DATA EXCERPTS.
◆ ◆ ◆ ◆
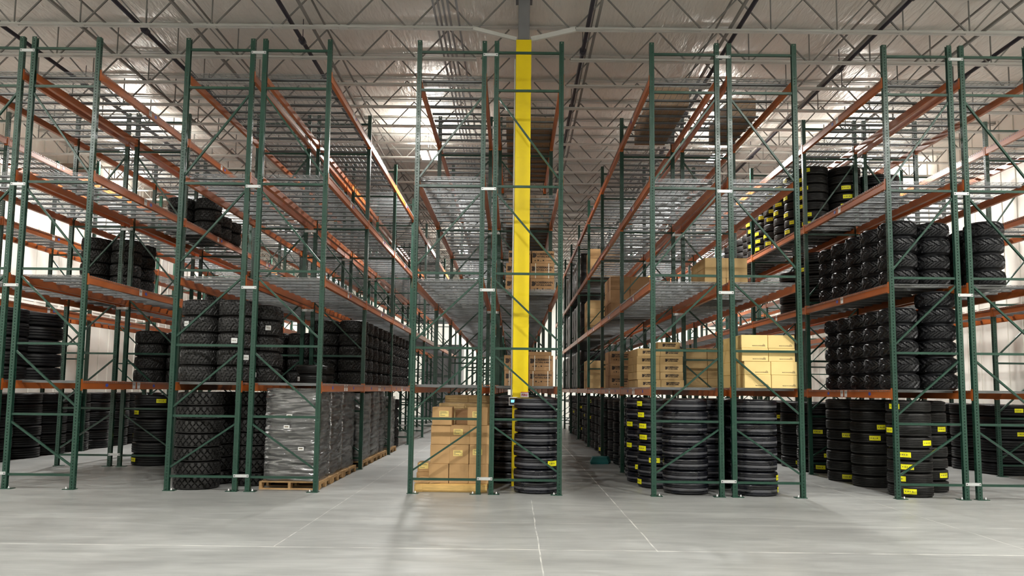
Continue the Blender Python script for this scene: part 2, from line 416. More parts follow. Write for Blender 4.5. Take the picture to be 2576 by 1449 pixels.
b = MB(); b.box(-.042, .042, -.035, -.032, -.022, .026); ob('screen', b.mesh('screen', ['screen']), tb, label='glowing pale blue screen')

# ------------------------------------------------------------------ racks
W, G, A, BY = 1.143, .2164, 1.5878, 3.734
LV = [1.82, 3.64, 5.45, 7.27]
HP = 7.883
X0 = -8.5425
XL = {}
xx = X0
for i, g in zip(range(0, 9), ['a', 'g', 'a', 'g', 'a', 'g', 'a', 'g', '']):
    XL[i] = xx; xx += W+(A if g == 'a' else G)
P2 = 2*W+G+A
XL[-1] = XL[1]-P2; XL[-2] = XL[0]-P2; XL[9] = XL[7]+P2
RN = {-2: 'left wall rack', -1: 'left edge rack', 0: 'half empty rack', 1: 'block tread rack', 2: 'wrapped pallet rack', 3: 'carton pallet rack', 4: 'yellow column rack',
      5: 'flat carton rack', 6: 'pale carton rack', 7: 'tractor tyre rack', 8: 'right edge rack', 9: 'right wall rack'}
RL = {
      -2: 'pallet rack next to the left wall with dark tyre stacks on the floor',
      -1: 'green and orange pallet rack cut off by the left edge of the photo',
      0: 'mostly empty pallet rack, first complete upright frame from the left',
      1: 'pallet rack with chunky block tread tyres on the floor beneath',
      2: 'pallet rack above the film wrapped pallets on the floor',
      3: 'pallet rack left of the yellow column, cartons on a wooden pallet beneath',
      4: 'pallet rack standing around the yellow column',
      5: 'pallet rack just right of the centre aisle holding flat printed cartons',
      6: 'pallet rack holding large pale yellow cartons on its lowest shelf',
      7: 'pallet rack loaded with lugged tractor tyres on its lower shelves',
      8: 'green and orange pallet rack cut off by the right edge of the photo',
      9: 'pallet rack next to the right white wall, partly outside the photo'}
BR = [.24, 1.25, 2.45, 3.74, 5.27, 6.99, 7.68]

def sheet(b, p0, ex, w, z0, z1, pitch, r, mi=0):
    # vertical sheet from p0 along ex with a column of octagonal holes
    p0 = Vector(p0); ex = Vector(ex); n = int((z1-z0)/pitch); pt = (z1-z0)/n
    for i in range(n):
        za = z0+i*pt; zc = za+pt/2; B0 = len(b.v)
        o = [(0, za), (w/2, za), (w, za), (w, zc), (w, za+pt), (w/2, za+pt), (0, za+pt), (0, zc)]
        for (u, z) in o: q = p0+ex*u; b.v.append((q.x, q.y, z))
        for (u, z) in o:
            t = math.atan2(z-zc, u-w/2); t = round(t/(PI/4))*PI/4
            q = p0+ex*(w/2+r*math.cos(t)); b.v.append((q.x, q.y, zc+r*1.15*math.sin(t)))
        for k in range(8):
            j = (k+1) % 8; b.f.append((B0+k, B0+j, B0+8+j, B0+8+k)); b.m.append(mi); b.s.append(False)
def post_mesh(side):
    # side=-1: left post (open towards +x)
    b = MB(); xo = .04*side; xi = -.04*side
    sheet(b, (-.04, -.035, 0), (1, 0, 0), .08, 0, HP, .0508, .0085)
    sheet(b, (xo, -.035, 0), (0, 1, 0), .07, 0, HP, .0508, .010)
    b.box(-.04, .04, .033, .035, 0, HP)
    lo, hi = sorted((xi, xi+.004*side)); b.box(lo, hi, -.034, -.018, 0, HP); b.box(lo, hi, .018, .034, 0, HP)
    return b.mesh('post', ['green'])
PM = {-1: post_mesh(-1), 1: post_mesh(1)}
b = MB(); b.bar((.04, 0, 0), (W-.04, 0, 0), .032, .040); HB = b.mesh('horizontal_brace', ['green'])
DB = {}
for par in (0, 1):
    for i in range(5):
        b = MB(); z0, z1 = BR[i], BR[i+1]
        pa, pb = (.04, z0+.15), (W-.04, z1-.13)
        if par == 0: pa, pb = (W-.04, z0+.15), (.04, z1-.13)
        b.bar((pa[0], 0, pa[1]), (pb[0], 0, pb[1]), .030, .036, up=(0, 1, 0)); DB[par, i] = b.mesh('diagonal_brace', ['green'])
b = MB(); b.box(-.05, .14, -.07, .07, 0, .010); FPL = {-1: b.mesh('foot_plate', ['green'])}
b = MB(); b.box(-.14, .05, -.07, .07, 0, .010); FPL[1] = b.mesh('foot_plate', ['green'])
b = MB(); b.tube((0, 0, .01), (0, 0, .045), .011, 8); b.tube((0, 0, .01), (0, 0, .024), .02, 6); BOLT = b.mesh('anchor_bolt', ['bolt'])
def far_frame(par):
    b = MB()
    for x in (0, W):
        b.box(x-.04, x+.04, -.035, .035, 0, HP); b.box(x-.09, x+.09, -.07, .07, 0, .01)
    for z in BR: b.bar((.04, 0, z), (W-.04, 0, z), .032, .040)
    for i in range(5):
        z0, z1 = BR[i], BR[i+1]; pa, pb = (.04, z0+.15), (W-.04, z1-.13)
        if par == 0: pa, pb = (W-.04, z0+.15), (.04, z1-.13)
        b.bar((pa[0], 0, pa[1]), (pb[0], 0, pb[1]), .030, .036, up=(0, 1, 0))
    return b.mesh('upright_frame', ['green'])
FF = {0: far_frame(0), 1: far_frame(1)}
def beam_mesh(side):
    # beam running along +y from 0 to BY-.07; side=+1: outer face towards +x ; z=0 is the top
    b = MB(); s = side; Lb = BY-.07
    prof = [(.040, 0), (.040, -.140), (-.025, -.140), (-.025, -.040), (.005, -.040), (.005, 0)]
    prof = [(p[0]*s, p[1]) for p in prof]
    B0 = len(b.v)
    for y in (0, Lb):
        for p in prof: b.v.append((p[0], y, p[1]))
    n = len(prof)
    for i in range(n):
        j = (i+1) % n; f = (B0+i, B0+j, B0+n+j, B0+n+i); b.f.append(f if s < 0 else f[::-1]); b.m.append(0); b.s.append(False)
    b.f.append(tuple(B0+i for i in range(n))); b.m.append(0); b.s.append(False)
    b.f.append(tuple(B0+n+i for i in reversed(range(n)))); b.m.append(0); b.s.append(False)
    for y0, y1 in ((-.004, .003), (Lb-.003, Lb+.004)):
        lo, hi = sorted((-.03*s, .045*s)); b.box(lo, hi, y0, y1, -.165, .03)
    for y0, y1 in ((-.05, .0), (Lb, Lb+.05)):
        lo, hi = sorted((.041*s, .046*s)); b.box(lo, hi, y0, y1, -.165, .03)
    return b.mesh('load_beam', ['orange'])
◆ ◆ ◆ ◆
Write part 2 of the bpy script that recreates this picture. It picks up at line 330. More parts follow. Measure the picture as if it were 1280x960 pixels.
◆ ◆ ◆ ◆
WHAT THE TASK ASKS.
Go back over the listing above and copy exactly the lines that begin at the line with "Continue the Blender" and stop after the line with "BR = [.24, 1.25, 2.45, 3.74, 5.27, 6.99, 7.68]"; leave out every other line.

FULL OUTPUT.
Continue the Blender Python script for this scene: part 2, from line 416. More parts follow. Write for Blender 4.5. Take the picture to be 2576 by 1449 pixels.
b = MB(); b.box(-.042, .042, -.035, -.032, -.022, .026); ob('screen', b.mesh('screen', ['screen']), tb, label='glowing pale blue screen')

# ------------------------------------------------------------------ racks
W, G, A, BY = 1.143, .2164, 1.5878, 3.734
LV = [1.82, 3.64, 5.45, 7.27]
HP = 7.883
X0 = -8.5425
XL = {}
xx = X0
for i, g in zip(range(0, 9), ['a', 'g', 'a', 'g', 'a', 'g', 'a', 'g', '']):
    XL[i] = xx; xx += W+(A if g == 'a' else G)
P2 = 2*W+G+A
XL[-1] = XL[1]-P2; XL[-2] = XL[0]-P2; XL[9] = XL[7]+P2
RN = {-2: 'left wall rack', -1: 'left edge rack', 0: 'half empty rack', 1: 'block tread rack', 2: 'wrapped pallet rack', 3: 'carton pallet rack', 4: 'yellow column rack',
      5: 'flat carton rack', 6: 'pale carton rack', 7: 'tractor tyre rack', 8: 'right edge rack', 9: 'right wall rack'}
RL = {
      -2: 'pallet rack next to the left wall with dark tyre stacks on the floor',
      -1: 'green and orange pallet rack cut off by the left edge of the photo',
      0: 'mostly empty pallet rack, first complete upright frame from the left',
      1: 'pallet rack with chunky block tread tyres on the floor beneath',
      2: 'pallet rack above the film wrapped pallets on the floor',
      3: 'pallet rack left of the yellow column, cartons on a wooden pallet beneath',
      4: 'pallet rack standing around the yellow column',
      5: 'pallet rack just right of the centre aisle holding flat printed cartons',
      6: 'pallet rack holding large pale yellow cartons on its lowest shelf',
      7: 'pallet rack loaded with lugged tractor tyres on its lower shelves',
      8: 'green and orange pallet rack cut off by the right edge of the photo',
      9: 'pallet rack next to the right white wall, partly outside the photo'}
BR = [.24, 1.25, 2.45, 3.74, 5.27, 6.99, 7.68]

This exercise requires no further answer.